EEP 101/ECON 125 Environmental Economics

The Diamond model
19. There are 6 widget factories clustered into an industrial zone upwind of a city. Each
factory emits 1 unit of particulate matter into the air for each widget it produces.
These emissions travel to the city and cause harm to two groups of city residents.
The first are school children, who receive $2 worth of damages for each unit of
pollution. The second group are nursing home residents, who receive $5 worth of
damages for each unit of pollution.
True or False: The Diamond model indicates that if the government can place a
uniform tax on each factory per unit of emissions, the resulting allocation will not be
fully efficient (it will only be “second best”) because the damages are heterogeneous.
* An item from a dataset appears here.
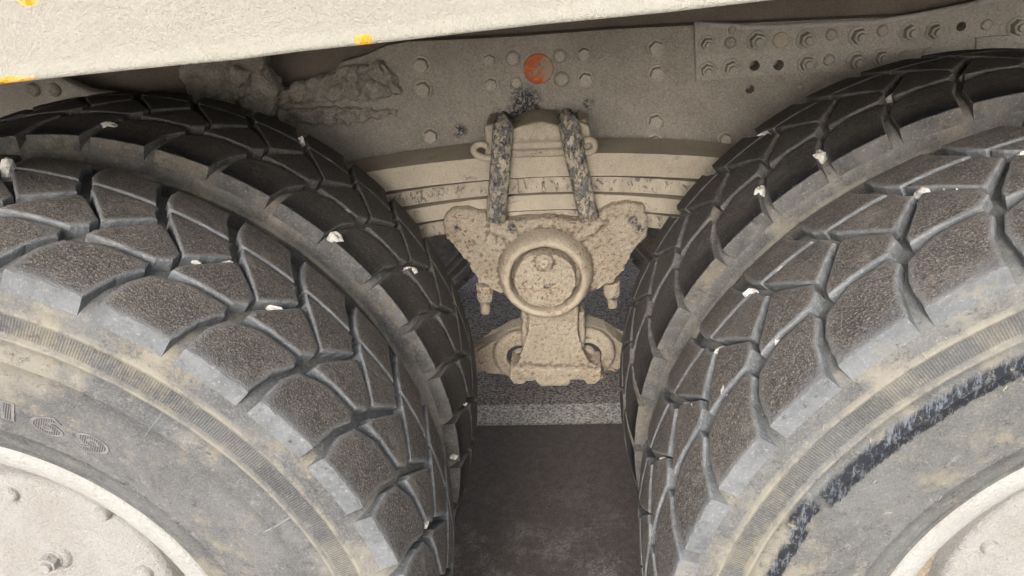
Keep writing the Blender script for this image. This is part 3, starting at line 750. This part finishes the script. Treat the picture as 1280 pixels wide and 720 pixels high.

Explain briefly. (1 point)
We introduced the Diamond model as a case where the Pigouvian prescription needs
to be amended. This problem walks you through a closely related problem. In class,
we motivated the model thinking about heterogeneous consumers, but here I ask
you to think about two different firms.
Two local mines, named Asscher and Oval, extract identical diamonds. Suppose
that the mines are small operations and are therefore price takers in the global
diamond market, where the price per unit is currently $50. The Asscher mine
is located in a low population part of Napa County where the mine creates an
externality by using up fresh water supplies. The private cost of Asscher extraction
is equal to MCA = QA, while the social damages from water use are equal to
MEDA = 1. The Oval mine is located in Richmond, and the mine leaches chemicals
into the Bay that cause significant problems. The private cost of Oval extraction
is MCO = 4QO and the social damages from the chemical leakage is MEDO = 2.